I wouldn’t say no to a few rainy days a week to wash away all of our regrets and build up tensions, all of those unspoken words that make interactions difficult and hearts full of weight. A bit of rain so we can allow ourselves to be romantic and free, a few drops to teach us to not fear being damp and uncomfortable, a break from our constant need for warmth and shelter.
I imagine it to be musical and silent all at once, where silence is just the pause between different tracks that shape the playlist of our lives. A place where the distinction between flat and sharp is merely seen as the result of two opposite notes that would not exist without the aversion of the other as a B flat wouldn’t be called such without a B sharp to demonstrate so.

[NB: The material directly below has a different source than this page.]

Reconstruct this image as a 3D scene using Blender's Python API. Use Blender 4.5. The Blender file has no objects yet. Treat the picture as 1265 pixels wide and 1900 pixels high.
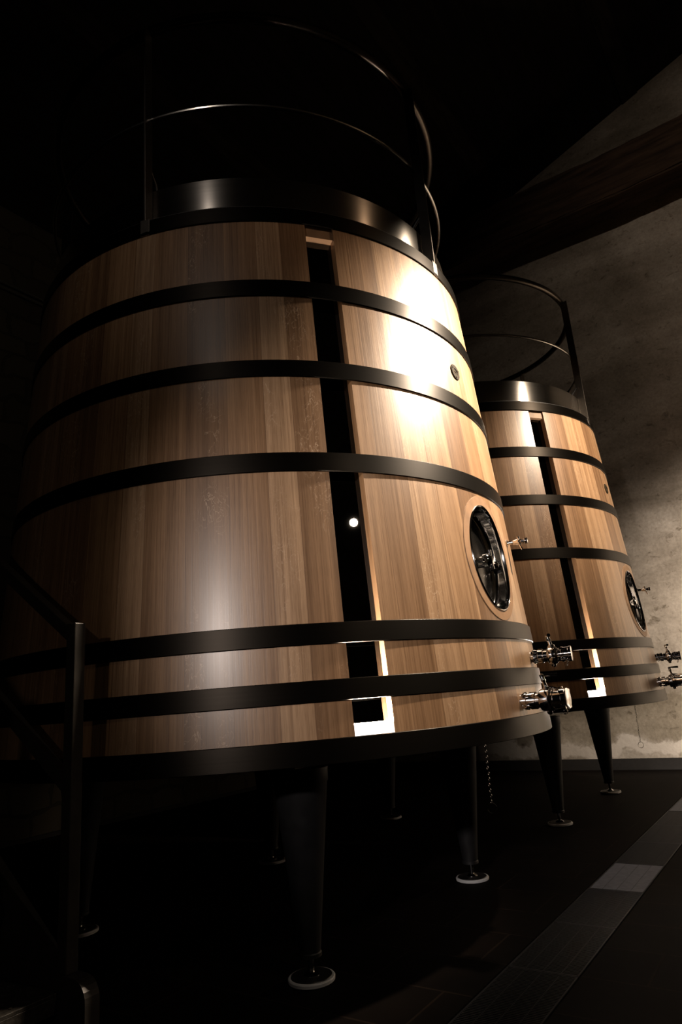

In this world I would turn fear into excitement and wouldn’t spend my days wishing I knew more about the surroundings. I would be sure to know why Brahms died and the year the Spanish Revolution happened. I would talk for hours about all kinds of things with strangers, the good and the bad, the heavy and the slow. They would listen to my words with the same intense , burning desire we have to speak them and be listened to. 
I would take all of the in-between and make it worth the while. My world would move slowly and constant and the increase in speed would result in adrenaline and not a race as the finish line would not exist. 
I would get to touch his belly once again and hear him sing to me, as there cannot be colour without him in my world. If I close my eyes I can see it clearly, the fresh snow, the first track, the sunny seaside and a Rat Pack album for Christmas. My hands are not cold anymore and there’s pasta on the kitchen table. My world is full and bright and my favourite song is on repeat.